▶ [EXERCISE GOAL]:
Repeat only the lines running from the beginning of the material through the line that contains "from mathutils import Vector, Matrix".
________________________
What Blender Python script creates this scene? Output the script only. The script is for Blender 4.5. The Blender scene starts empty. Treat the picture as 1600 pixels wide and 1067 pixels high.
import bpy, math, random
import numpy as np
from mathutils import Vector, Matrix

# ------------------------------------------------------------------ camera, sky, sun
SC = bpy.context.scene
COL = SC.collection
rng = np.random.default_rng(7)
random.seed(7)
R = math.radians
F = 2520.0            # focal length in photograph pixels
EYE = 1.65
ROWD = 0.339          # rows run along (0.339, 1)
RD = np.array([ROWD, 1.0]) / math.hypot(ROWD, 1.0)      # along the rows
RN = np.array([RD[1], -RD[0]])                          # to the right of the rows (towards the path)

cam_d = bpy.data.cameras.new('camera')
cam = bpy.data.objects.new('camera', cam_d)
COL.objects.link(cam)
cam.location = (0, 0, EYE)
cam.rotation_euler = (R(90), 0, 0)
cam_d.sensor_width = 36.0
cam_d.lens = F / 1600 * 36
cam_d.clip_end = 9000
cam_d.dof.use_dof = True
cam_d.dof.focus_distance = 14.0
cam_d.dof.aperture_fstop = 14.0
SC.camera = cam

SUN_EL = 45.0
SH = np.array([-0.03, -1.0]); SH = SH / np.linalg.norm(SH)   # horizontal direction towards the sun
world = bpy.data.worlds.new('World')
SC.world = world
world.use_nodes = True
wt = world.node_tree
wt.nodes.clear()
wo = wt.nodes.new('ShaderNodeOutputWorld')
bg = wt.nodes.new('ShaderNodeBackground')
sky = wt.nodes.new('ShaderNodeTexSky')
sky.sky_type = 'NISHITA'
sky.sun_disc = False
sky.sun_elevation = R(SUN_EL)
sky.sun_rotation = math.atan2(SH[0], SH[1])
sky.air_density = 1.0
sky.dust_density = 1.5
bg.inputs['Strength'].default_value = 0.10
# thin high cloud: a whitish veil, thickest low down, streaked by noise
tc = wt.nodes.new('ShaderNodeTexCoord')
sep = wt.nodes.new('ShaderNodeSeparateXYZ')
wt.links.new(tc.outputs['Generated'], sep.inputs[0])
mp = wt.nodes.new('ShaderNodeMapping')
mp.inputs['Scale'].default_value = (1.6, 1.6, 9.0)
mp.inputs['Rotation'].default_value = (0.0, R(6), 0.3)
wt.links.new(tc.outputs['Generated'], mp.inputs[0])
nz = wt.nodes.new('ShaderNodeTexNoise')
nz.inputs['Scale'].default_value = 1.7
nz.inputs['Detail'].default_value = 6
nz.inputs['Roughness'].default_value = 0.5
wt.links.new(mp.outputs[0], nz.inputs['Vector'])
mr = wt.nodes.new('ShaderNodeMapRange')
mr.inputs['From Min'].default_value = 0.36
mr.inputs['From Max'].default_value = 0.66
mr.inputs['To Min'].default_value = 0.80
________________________
▶ [RESPONSE TO THIS TASK]:
What Blender Python script creates this scene? Output the script only. The script is for Blender 4.5. The Blender scene starts empty. Treat the picture as 1600 pixels wide and 1067 pixels high.
import bpy, math, random
import numpy as np
from mathutils import Vector, Matrix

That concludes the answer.